» Instructions to follow
Starting at the first line of the entries, extract each line up to and including the one that contains "col = sc.collection", but leave out the pictures.

» Dataset extract
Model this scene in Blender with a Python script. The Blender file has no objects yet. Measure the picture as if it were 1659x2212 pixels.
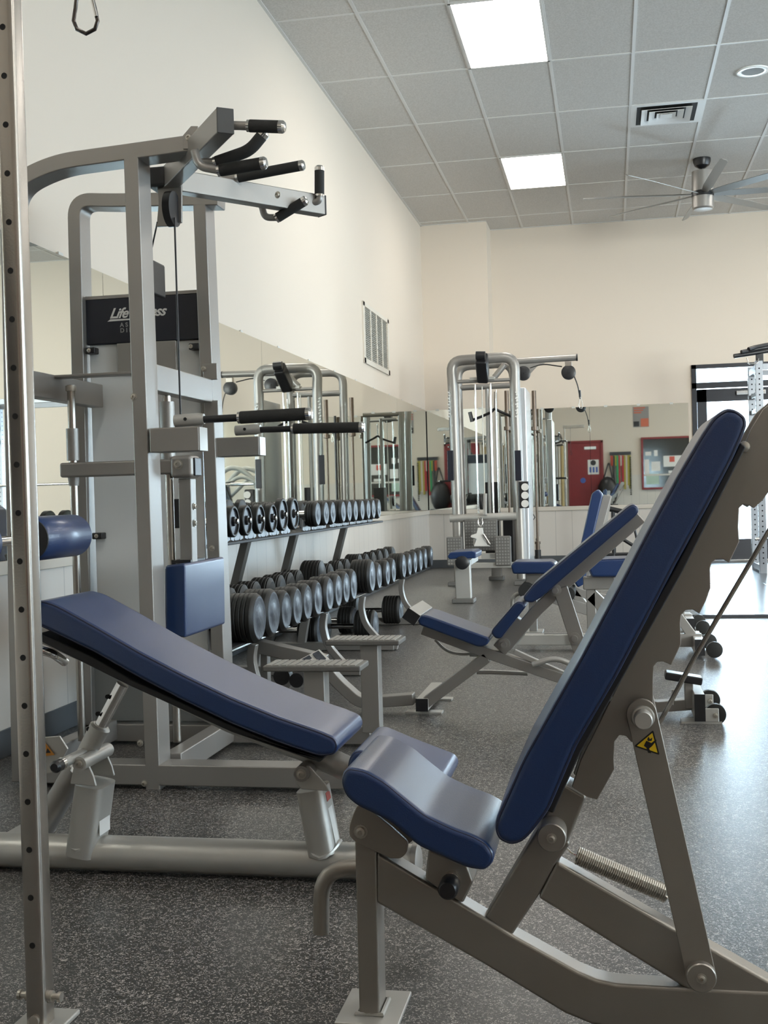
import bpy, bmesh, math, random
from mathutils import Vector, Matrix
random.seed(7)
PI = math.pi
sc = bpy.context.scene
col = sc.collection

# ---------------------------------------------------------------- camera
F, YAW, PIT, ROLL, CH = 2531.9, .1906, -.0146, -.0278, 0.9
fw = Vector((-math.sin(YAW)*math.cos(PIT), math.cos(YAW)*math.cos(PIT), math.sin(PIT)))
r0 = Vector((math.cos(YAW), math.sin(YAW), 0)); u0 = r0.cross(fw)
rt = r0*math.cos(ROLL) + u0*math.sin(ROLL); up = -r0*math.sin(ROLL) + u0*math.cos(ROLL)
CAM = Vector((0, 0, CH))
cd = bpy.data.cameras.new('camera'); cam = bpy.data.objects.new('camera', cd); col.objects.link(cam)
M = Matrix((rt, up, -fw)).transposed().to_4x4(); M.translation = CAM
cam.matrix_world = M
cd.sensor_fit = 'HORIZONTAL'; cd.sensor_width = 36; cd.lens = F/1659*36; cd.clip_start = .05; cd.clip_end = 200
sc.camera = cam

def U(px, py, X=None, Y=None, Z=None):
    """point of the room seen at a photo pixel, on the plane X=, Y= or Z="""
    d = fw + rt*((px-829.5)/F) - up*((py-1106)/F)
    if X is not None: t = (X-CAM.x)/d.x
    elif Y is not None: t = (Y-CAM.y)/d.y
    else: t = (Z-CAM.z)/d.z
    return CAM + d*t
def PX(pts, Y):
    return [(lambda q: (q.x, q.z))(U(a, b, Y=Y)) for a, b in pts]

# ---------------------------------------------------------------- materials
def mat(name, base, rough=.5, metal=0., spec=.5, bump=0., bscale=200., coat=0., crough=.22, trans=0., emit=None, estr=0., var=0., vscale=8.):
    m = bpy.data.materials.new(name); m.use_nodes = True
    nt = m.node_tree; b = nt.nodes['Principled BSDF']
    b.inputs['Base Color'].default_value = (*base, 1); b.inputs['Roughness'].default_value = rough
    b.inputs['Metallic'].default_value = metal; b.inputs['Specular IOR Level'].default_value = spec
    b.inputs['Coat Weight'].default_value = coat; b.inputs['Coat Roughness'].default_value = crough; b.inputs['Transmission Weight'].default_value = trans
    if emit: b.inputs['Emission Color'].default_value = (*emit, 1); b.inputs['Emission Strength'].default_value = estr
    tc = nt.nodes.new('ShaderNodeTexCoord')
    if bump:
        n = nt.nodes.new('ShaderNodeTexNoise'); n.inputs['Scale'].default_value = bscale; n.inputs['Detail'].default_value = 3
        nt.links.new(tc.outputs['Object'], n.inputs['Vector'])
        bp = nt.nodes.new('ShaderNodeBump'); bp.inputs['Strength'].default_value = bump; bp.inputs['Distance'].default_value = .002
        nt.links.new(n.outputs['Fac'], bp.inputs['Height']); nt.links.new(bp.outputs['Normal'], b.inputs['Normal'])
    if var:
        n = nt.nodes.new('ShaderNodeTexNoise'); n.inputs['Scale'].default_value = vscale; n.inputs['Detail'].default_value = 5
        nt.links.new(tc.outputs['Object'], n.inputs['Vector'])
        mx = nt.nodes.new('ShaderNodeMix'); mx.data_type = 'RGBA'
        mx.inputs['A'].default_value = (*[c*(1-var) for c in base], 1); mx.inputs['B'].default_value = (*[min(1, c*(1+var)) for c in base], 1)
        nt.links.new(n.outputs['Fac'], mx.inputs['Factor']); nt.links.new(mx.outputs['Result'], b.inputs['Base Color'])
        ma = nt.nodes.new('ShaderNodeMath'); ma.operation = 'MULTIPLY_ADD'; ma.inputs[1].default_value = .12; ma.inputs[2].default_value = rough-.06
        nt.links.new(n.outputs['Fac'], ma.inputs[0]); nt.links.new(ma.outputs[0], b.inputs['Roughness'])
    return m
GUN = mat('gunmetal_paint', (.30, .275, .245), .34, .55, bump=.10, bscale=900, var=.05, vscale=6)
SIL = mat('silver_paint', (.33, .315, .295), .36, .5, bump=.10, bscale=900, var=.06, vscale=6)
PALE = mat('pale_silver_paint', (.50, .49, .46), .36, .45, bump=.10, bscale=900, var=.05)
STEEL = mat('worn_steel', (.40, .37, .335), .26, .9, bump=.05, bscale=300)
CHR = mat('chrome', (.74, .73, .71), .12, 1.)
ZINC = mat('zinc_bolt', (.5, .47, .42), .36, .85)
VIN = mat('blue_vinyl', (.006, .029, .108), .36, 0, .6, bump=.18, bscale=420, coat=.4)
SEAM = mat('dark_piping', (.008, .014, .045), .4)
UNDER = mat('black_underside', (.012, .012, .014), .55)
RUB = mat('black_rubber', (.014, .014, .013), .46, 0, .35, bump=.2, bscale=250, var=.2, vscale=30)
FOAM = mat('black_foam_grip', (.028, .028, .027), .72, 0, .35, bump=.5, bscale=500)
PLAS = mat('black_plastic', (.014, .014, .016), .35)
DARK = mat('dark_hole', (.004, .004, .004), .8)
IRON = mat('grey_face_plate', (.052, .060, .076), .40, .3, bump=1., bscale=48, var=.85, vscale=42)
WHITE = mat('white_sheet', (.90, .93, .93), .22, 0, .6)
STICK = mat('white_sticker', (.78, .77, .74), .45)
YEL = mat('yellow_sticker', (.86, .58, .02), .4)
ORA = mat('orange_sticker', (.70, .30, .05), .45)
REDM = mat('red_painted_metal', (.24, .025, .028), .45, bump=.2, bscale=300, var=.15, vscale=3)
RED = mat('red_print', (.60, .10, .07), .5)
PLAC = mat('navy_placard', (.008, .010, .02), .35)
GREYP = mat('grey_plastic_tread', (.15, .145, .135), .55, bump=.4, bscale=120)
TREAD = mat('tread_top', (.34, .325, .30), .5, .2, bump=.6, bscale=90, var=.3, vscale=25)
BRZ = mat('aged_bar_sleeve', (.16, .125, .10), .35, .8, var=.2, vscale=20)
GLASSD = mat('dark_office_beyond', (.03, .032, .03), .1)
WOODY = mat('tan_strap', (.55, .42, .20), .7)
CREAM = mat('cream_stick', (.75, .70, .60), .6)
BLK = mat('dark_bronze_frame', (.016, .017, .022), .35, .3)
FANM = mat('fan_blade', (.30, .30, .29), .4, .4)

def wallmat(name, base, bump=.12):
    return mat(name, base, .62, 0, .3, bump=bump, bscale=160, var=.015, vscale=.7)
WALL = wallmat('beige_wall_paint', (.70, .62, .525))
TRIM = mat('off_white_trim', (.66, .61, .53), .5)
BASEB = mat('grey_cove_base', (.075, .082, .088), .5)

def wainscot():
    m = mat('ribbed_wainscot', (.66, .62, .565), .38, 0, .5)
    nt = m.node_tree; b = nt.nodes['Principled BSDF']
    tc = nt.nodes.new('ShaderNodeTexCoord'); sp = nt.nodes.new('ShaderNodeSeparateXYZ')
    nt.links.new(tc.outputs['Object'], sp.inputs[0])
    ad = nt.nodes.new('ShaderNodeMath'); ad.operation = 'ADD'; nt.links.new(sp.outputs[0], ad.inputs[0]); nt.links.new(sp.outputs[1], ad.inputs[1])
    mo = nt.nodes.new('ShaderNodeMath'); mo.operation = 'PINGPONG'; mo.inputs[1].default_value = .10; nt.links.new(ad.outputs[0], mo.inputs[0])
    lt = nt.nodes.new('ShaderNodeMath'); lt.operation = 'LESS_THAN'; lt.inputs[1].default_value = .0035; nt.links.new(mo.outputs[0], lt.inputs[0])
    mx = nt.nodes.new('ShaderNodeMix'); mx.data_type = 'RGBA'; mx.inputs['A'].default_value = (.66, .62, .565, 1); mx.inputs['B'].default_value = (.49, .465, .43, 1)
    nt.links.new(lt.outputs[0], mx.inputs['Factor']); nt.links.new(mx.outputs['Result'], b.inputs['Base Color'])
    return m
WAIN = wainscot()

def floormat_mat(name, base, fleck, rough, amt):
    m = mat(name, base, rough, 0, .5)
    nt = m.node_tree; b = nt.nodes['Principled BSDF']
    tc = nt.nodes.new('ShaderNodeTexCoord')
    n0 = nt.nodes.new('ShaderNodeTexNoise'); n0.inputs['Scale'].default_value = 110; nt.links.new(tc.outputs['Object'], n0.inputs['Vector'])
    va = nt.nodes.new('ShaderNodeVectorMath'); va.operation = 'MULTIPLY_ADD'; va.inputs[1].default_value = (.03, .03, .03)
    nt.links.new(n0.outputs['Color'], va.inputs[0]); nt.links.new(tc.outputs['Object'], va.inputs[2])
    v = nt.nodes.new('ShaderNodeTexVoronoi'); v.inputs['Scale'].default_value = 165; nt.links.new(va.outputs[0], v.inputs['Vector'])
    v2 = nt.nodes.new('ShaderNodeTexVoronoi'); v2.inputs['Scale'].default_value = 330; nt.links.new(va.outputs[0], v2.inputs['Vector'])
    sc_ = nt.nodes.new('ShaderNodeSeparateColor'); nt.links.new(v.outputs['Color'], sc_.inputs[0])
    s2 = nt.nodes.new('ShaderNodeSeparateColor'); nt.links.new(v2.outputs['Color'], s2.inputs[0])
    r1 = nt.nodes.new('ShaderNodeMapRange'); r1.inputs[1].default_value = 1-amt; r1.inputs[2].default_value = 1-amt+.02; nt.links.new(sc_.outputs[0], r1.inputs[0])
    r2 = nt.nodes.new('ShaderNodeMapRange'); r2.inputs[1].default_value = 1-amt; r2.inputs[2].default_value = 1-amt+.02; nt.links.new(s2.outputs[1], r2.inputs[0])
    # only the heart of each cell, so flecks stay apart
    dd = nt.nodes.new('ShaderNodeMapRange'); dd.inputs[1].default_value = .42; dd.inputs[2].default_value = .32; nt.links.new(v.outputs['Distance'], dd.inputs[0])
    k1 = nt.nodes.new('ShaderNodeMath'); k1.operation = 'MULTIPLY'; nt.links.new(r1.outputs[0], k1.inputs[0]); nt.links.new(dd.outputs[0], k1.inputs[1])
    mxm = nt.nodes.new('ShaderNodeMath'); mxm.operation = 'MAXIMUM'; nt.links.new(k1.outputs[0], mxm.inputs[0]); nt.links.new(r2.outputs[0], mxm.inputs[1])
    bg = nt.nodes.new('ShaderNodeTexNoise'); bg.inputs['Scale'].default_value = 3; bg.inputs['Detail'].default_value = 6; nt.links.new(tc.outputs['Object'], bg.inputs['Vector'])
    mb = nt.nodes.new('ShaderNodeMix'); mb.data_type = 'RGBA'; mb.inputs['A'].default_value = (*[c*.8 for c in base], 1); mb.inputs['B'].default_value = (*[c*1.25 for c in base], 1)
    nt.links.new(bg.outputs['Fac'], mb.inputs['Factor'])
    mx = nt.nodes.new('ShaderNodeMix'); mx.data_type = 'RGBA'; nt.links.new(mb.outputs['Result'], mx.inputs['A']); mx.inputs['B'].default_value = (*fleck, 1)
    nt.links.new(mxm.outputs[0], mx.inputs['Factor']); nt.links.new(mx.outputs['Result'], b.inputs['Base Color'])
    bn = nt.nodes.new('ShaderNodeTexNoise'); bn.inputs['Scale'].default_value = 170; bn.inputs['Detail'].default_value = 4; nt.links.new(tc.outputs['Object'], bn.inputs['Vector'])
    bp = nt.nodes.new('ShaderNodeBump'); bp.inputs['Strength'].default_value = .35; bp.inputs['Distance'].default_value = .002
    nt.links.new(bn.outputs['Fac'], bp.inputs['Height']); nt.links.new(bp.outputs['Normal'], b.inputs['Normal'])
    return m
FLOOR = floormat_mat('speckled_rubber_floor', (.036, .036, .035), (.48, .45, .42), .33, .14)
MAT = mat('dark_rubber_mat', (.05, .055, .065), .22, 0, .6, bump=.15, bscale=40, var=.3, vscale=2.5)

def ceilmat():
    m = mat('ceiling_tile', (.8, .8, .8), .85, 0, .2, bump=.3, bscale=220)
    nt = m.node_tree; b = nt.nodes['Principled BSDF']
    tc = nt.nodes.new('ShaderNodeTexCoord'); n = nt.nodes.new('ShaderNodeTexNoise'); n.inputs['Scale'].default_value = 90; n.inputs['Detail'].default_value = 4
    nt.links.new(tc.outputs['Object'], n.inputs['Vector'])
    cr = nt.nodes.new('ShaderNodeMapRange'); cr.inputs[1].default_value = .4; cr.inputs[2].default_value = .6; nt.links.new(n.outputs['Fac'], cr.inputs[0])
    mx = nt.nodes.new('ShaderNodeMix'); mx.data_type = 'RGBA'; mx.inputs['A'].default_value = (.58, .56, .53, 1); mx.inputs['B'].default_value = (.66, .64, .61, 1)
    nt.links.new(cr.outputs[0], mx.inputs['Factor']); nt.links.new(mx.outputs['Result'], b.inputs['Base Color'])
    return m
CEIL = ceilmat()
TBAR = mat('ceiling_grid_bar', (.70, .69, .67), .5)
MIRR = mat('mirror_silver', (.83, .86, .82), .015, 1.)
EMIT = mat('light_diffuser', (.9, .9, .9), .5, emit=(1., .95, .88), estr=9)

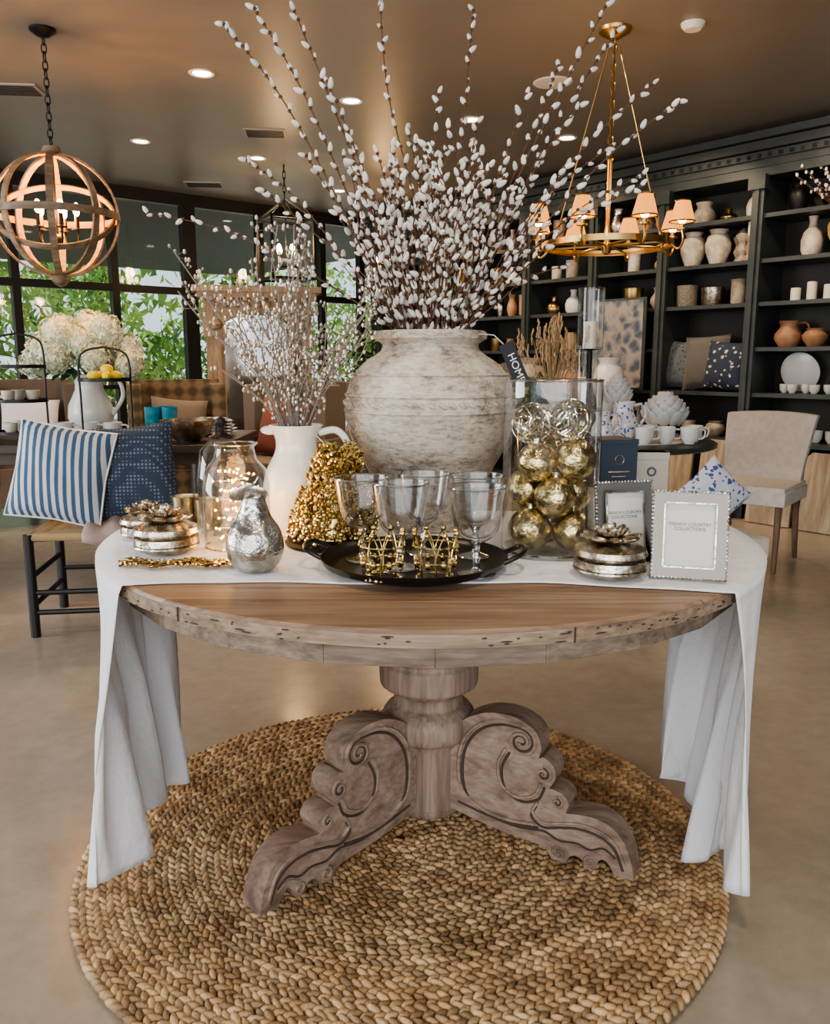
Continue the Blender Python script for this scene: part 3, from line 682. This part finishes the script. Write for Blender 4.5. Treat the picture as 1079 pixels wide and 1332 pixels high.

» Exercise response
Model this scene in Blender with a Python script. The Blender file has no objects yet. Measure the picture as if it were 1659x2212 pixels.
import bpy, bmesh, math, random
from mathutils import Vector, Matrix
random.seed(7)
PI = math.pi
sc = bpy.context.scene
col = sc.collection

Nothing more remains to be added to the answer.